WHAT YOU WILL DO =
Give back exactly the lines from the start of the listing to the line containing "from mathutils import Vector, Matrix", inclusive, and nothing beyond them.

** start SOURCE EXCERPT **

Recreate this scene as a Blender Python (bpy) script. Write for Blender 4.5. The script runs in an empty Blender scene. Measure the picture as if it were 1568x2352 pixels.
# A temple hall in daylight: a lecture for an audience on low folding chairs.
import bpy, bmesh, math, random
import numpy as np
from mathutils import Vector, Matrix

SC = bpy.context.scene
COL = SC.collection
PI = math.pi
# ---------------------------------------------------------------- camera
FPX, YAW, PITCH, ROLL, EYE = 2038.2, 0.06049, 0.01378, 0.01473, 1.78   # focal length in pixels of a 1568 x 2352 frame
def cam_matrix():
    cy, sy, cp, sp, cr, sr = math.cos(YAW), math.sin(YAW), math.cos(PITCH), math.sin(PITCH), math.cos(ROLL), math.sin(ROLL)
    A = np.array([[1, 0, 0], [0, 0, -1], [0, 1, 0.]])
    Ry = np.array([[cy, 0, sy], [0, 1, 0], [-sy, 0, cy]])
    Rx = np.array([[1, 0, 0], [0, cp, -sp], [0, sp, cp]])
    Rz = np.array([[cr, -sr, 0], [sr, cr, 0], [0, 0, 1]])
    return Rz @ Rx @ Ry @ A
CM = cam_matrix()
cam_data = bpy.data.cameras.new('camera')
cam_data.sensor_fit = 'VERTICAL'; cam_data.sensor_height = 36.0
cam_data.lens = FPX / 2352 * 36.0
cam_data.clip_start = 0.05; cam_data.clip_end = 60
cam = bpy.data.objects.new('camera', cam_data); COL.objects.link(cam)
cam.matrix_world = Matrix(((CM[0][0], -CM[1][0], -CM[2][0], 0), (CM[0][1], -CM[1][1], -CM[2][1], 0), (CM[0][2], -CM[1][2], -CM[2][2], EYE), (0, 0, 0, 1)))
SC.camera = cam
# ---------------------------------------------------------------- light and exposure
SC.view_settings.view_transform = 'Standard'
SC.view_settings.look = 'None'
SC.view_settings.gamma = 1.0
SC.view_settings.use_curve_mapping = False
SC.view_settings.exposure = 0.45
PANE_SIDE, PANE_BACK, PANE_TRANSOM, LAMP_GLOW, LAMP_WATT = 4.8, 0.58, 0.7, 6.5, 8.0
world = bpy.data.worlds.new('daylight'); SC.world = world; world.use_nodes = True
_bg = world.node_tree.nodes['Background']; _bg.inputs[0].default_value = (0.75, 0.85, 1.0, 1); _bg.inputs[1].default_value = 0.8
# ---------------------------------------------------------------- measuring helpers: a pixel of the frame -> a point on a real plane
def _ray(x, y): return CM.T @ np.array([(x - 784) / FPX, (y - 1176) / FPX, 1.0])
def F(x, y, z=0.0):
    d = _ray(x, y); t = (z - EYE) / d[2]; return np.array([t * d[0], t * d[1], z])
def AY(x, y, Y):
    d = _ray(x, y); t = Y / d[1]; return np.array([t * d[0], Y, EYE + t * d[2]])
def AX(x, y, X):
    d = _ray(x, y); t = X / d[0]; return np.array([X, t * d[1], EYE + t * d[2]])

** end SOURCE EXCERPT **

WRITTEN RESPONSE =
Recreate this scene as a Blender Python (bpy) script. Write for Blender 4.5. The script runs in an empty Blender scene. Measure the picture as if it were 1568x2352 pixels.
# A temple hall in daylight: a lecture for an audience on low folding chairs.
import bpy, bmesh, math, random
import numpy as np
from mathutils import Vector, Matrix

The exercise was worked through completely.